— BEGIN SUPPLIED MATERIAL —

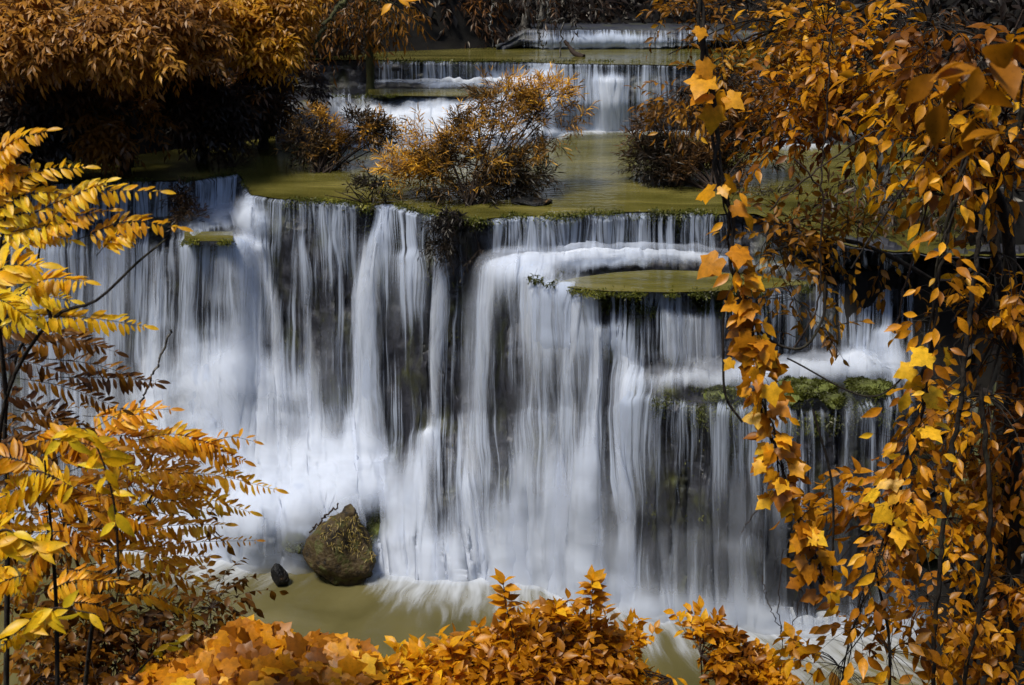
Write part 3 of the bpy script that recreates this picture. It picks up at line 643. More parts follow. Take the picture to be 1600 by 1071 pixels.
# ---- moss along the wet lips (nobody could count it)
rng = np.random.default_rng(5)
mo = Leaves()
def mossline(pts, n, spread=.10, h=.07, z=0):
    pts = np.asarray(pts); t = rng.uniform(0, len(pts)-1.001, n); i = t.astype(int); f = (t-i)[:, None]
    p = pts[i]*(1-f)+pts[i+1]*f
    keep = fbm(p[:, 0]*2.2, p[:, 1]*2.2, 61, 3) > .42; p = p[keep]; m = len(p)
    p = p+rng.normal(0, 1, (m, 3))*[.03, spread, .02]; p[:, 2] += z
    d = rng.normal(0, .7, (m, 3))+[0, -.5, .35]
    mo.add('lkite', p, d, nrm(rng.normal(0, .4, (m, 3))+[0, -.2, 1]), h*rng.uniform(.5, 1.3, m), np.clip(fbm(p[:, 0]*1.6, p[:, 1]*1.6, 9, 3)*1.6-.40+rng.normal(0, .13, m), 0, 1), 1.6)
lp = np.stack([CX0, CY0, np.full(len(CU), ZM+.02)], -1); q = (CU > 372) & (CU < 1130)
mossline(lp[q], 5200, .10); q = (CU > 60) & (CU < 372); mossline(lp[q], 1500, .08)
mossline([P(u, np.interp(u, [868, 950, 1180, 1262], [453, 459, 457, 450])+2*math.sin(u*.11), z=ZA+.06) for u in np.arange(860, 1266, 6.)], 5000, .10, .06)
# clumps hanging on the rock just under the lips
def mossface(v0, v1, x0, x1, n, thr=.5, h=.07):
    Vq = np.concatenate([[0], Vp0[:, 0]]); r_ = np.where((Vq >= v0) & (Vq <= v1))[0]; c_ = np.where((CU > x0) & (CU < x1))[0]
    a = rng.choice(r_, n); b = rng.choice(c_, n); p = RALL[a, b]; q = fbm(p[:, 0]*2.4, p[:, 2]*2.0, 77, 3) > thr; p = p[q]+rng.normal(0, .05, (int(q.sum()), 3)); m = len(p); p[:, 1] -= .06
    mo.add('lkite', p, rng.normal(0, .5, (m, 3))+[0, -.6, -.4], nrm(rng.normal(0, .4, (m, 3))+[0, -.7, .7]), h*rng.uniform(.5, 1.4, m), np.clip(fbm(p[:, 0]*2, p[:, 2]*2, 9, 3)*1.5-.42+rng.normal(0, .12, m), 0, 1), 1.6)
mossface(.0, .22, 384, 1120, 4200, .5); mossface(1.9, 2.25, 850, 1260, 7500, .44, .085); mossface(3.9, 4.22, 1010, 1400, 4200, .50, .07); mossface(.2, 5.2, 384, 1130, 5200, .62, .06); mossface(1.9, 2.2, 285, 370, 900, .4)
mossline([P(u, 379, z=6.07) for u in np.arange(285, 365, 6.)], 900, .08)
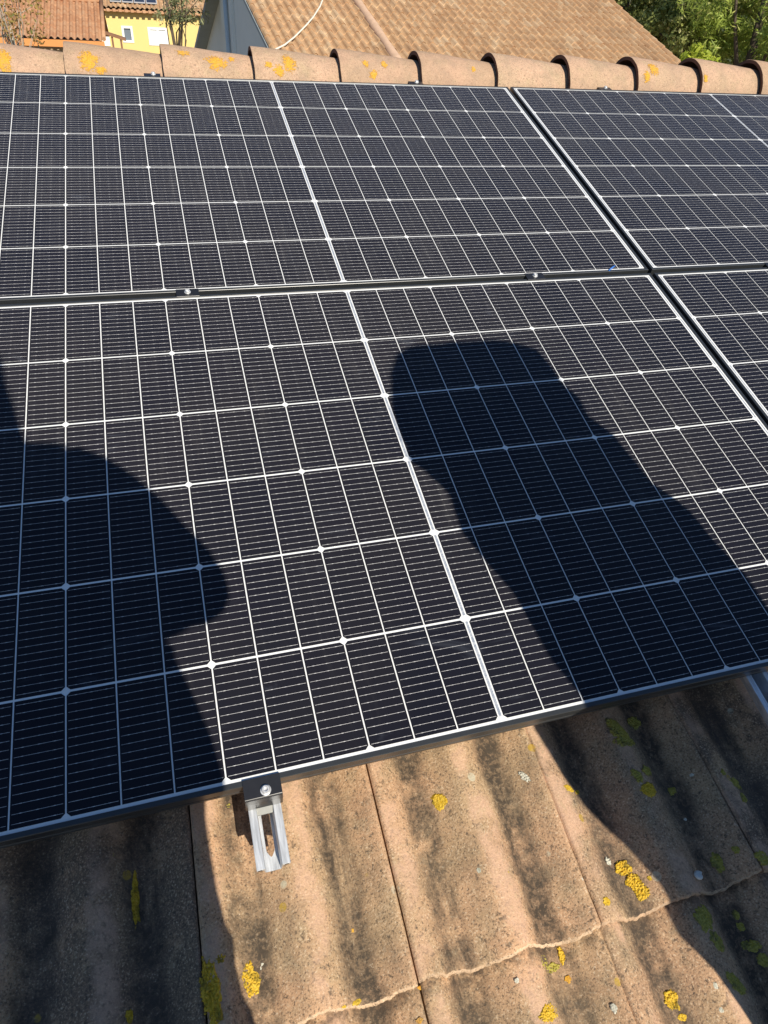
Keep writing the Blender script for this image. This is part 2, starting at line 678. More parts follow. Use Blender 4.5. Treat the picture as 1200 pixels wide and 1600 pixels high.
ridge_meshes = [make_ridge(s) for s in range(3)]
RY, RZ = 1.776, 0.522
RWI = RM.inverted()
ridge_objs = []
for k in range(-4, 13):
    x = -0.648 + 0.3025 * k
    jx = random.uniform(-0.006, 0.006)
    o = link('ridge_tile', ridge_meshes[k % 3], None, roof)
    zz = RZ + 0.0125 * (x + 0.64)
    Mw = Matrix.Translation((x, RY + random.uniform(-0.004, 0.004), zz)) @ Euler((rad(random.uniform(-3, 3)), rad(random.uniform(-0.5, 0.5)), rad(random.uniform(-0.8, 0.8)))).to_matrix().to_4x4()
    ml = RWI @ Mw
    o.location = ml.translation
    o.rotation_euler = ml.to_euler()
    ridge_objs.append((o, x, zz))
# bedding mortar under the ridge, other slope and walls
mb = MB()
for (y0, z0), (y1, z1) in (((1.69, 0.46), (1.86, 0.46)),):
    mb.box(-9, 9, y0, y1, 0.40, z0)
inv = RWI.to_4x4()
mb.v = [inv @ Vector(p) for p in mb.v]
link('ridge_mortar', mb.mesh('ridge_mortar', M['mortar']), None, roof)
mb = MB()
yr, zr = 1.80, 0.47
mb.add([(-9, yr, zr), (9, yr, zr), (9, yr + 6, zr - 6 * math.tan(TH)), (-9, yr + 6, zr - 6 * math.tan(TH))], [(0, 1, 2, 3)])
mb.add([(-8.7, yr + 5.6, zr - 2.1), (8.7, yr + 5.6, zr - 2.1), (8.7, yr + 5.6, -4.2), (-8.7, yr + 5.6, -4.2)], [(0, 1, 2, 3)], 1)
mb.add([(-8.7, -5.2, -2.1), (8.7, -5.2, -2.1), (8.7, -5.2, -4.2), (-8.7, -5.2, -4.2)], [(0, 1, 2, 3)], 1)
for s in (-8.7, 8.7):
    mb.add([(s, -5.2, -2.1), (s, yr, zr - 0.12), (s, yr + 5.6, zr - 2.1), (s, yr + 5.6, -4.2), (s, -5.2, -4.2)], [(0, 1, 2, 3, 4)], 1)
M['render'] = simple('house_render', (0.55, 0.48, 0.38), 0.9, 0, 0.1, 3)
mb.v = [inv @ Vector(p) for p in mb.v]
link('house_wall', mb.mesh('house_wall', [M['tile_edge'], M['render']]), None, roof)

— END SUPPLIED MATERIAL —

▶ _REQUIREMENT_: Leave every image out, and retype the material exactly.

▶ _FINISHED ANSWER_:
Write part 3 of the bpy script that recreates this picture. It picks up at line 643. More parts follow. Take the picture to be 1600 by 1071 pixels.
# ---- moss along the wet lips (nobody could count it)
rng = np.random.default_rng(5)
mo = Leaves()
def mossline(pts, n, spread=.10, h=.07, z=0):
    pts = np.asarray(pts); t = rng.uniform(0, len(pts)-1.001, n); i = t.astype(int); f = (t-i)[:, None]
    p = pts[i]*(1-f)+pts[i+1]*f
    keep = fbm(p[:, 0]*2.2, p[:, 1]*2.2, 61, 3) > .42; p = p[keep]; m = len(p)
    p = p+rng.normal(0, 1, (m, 3))*[.03, spread, .02]; p[:, 2] += z
    d = rng.normal(0, .7, (m, 3))+[0, -.5, .35]
    mo.add('lkite', p, d, nrm(rng.normal(0, .4, (m, 3))+[0, -.2, 1]), h*rng.uniform(.5, 1.3, m), np.clip(fbm(p[:, 0]*1.6, p[:, 1]*1.6, 9, 3)*1.6-.40+rng.normal(0, .13, m), 0, 1), 1.6)
lp = np.stack([CX0, CY0, np.full(len(CU), ZM+.02)], -1); q = (CU > 372) & (CU < 1130)
mossline(lp[q], 5200, .10); q = (CU > 60) & (CU < 372); mossline(lp[q], 1500, .08)
mossline([P(u, np.interp(u, [868, 950, 1180, 1262], [453, 459, 457, 450])+2*math.sin(u*.11), z=ZA+.06) for u in np.arange(860, 1266, 6.)], 5000, .10, .06)
# clumps hanging on the rock just under the lips
def mossface(v0, v1, x0, x1, n, thr=.5, h=.07):
    Vq = np.concatenate([[0], Vp0[:, 0]]); r_ = np.where((Vq >= v0) & (Vq <= v1))[0]; c_ = np.where((CU > x0) & (CU < x1))[0]
    a = rng.choice(r_, n); b = rng.choice(c_, n); p = RALL[a, b]; q = fbm(p[:, 0]*2.4, p[:, 2]*2.0, 77, 3) > thr; p = p[q]+rng.normal(0, .05, (int(q.sum()), 3)); m = len(p); p[:, 1] -= .06
    mo.add('lkite', p, rng.normal(0, .5, (m, 3))+[0, -.6, -.4], nrm(rng.normal(0, .4, (m, 3))+[0, -.7, .7]), h*rng.uniform(.5, 1.4, m), np.clip(fbm(p[:, 0]*2, p[:, 2]*2, 9, 3)*1.5-.42+rng.normal(0, .12, m), 0, 1), 1.6)
mossface(.0, .22, 384, 1120, 4200, .5); mossface(1.9, 2.25, 850, 1260, 7500, .44, .085); mossface(3.9, 4.22, 1010, 1400, 4200, .50, .07); mossface(.2, 5.2, 384, 1130, 5200, .62, .06); mossface(1.9, 2.2, 285, 370, 900, .4)
mossline([P(u, 379, z=6.07) for u in np.arange(285, 365, 6.)], 900, .08)
Keep writing the Blender script for this image. This is part 2, starting at line 678. More parts follow. Use Blender 4.5. Treat the picture as 1200 pixels wide and 1600 pixels high.
ridge_meshes = [make_ridge(s) for s in range(3)]
RY, RZ = 1.776, 0.522
RWI = RM.inverted()
ridge_objs = []
for k in range(-4, 13):
    x = -0.648 + 0.3025 * k
    jx = random.uniform(-0.006, 0.006)
    o = link('ridge_tile', ridge_meshes[k % 3], None, roof)
    zz = RZ + 0.0125 * (x + 0.64)
    Mw = Matrix.Translation((x, RY + random.uniform(-0.004, 0.004), zz)) @ Euler((rad(random.uniform(-3, 3)), rad(random.uniform(-0.5, 0.5)), rad(random.uniform(-0.8, 0.8)))).to_matrix().to_4x4()
    ml = RWI @ Mw
    o.location = ml.translation
    o.rotation_euler = ml.to_euler()
    ridge_objs.append((o, x, zz))
# bedding mortar under the ridge, other slope and walls
mb = MB()
for (y0, z0), (y1, z1) in (((1.69, 0.46), (1.86, 0.46)),):
    mb.box(-9, 9, y0, y1, 0.40, z0)
inv = RWI.to_4x4()
mb.v = [inv @ Vector(p) for p in mb.v]
link('ridge_mortar', mb.mesh('ridge_mortar', M['mortar']), None, roof)
mb = MB()
yr, zr = 1.80, 0.47
mb.add([(-9, yr, zr), (9, yr, zr), (9, yr + 6, zr - 6 * math.tan(TH)), (-9, yr + 6, zr - 6 * math.tan(TH))], [(0, 1, 2, 3)])
mb.add([(-8.7, yr + 5.6, zr - 2.1), (8.7, yr + 5.6, zr - 2.1), (8.7, yr + 5.6, -4.2), (-8.7, yr + 5.6, -4.2)], [(0, 1, 2, 3)], 1)
mb.add([(-8.7, -5.2, -2.1), (8.7, -5.2, -2.1), (8.7, -5.2, -4.2), (-8.7, -5.2, -4.2)], [(0, 1, 2, 3)], 1)
for s in (-8.7, 8.7):
    mb.add([(s, -5.2, -2.1), (s, yr, zr - 0.12), (s, yr + 5.6, zr - 2.1), (s, yr + 5.6, -4.2), (s, -5.2, -4.2)], [(0, 1, 2, 3, 4)], 1)
M['render'] = simple('house_render', (0.55, 0.48, 0.38), 0.9, 0, 0.1, 3)
mb.v = [inv @ Vector(p) for p in mb.v]
link('house_wall', mb.mesh('house_wall', [M['tile_edge'], M['render']]), None, roof)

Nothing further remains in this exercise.